In questo climax di sfrenatezza si arriva al culmine quando uno di loro si uccide, a causa della depressione che lo affliggeva.
Gli amici, sopraffatti dal dolore, si rendono conto di aver contribuito con l’eccesso di alcol ad acuire i suoi tormenti interiori e sembrano vivere l’evento come in una bolla.
Sul finale però non si coglie nessuna redenzione, ma solo un inno a Bacco, il dio dell’ebbrezza: i 3 amici rimasti infatti, festeggiano il giorno degli esami di maturità bevendo.
E proprio ora si comprende il senso del film.
Il finale riprende in maniera analoga l’incipit: i ragazzi fanno bagordi, ma questa volta brindano insieme agli insegnanti, i quali hanno imparato a lasciarsi andare.
A questo punto, quasi per magia, Mads Mikkelsen si abbandona ad una danza appassionata davanti a tutti, come in uno stato catartico riesce finalmente a sentirsi libero e sicuro di sé.
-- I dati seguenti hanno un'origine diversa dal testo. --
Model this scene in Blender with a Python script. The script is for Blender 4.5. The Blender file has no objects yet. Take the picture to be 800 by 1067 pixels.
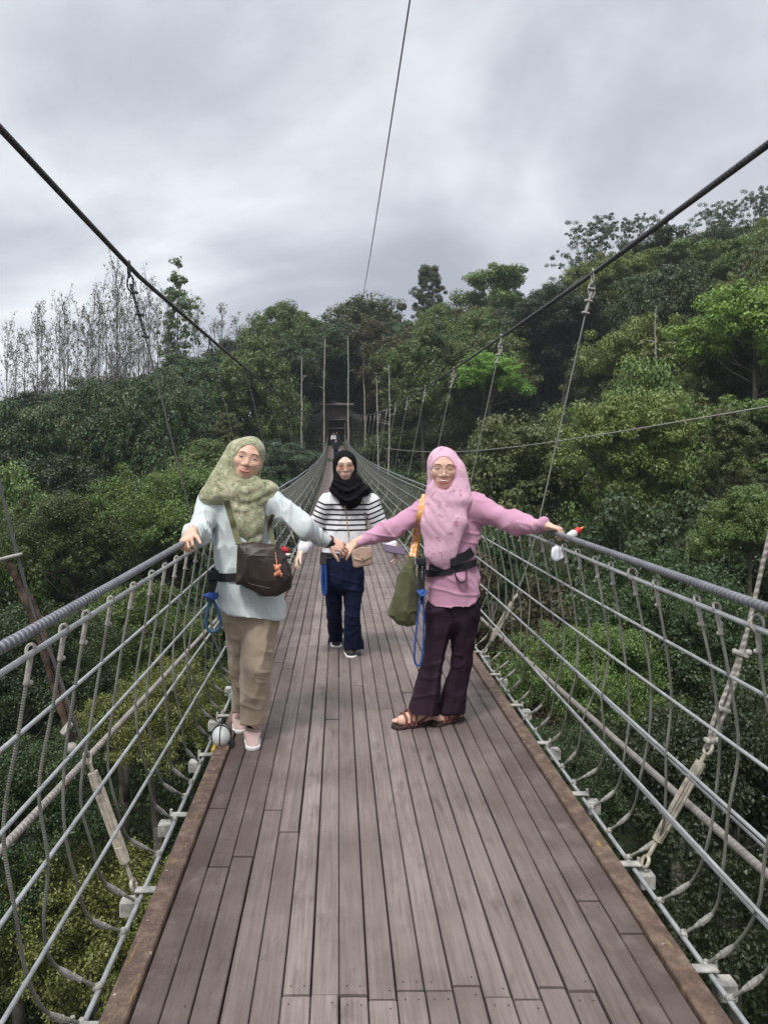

Non c’è una morale, non esistono modi giusti o sbagliati di approcciarsi all’alcol, ma forse il regista vuole soltanto dirci che, se non se ne abusa, questo può aiutare a sentirsi più liberi e puri. Sgombri dalle convenzioni sociali e dagli schemi, si può trovare il proprio posto nel mondo, senza pensare alle ossessioni che spesso limitano l’essere umano.
Un inno alla vita senza moralismi, un ritorno alla natura selvaggia dell’uomo, svincolato dalle rigide norme che ruotano attorno al vivere comune.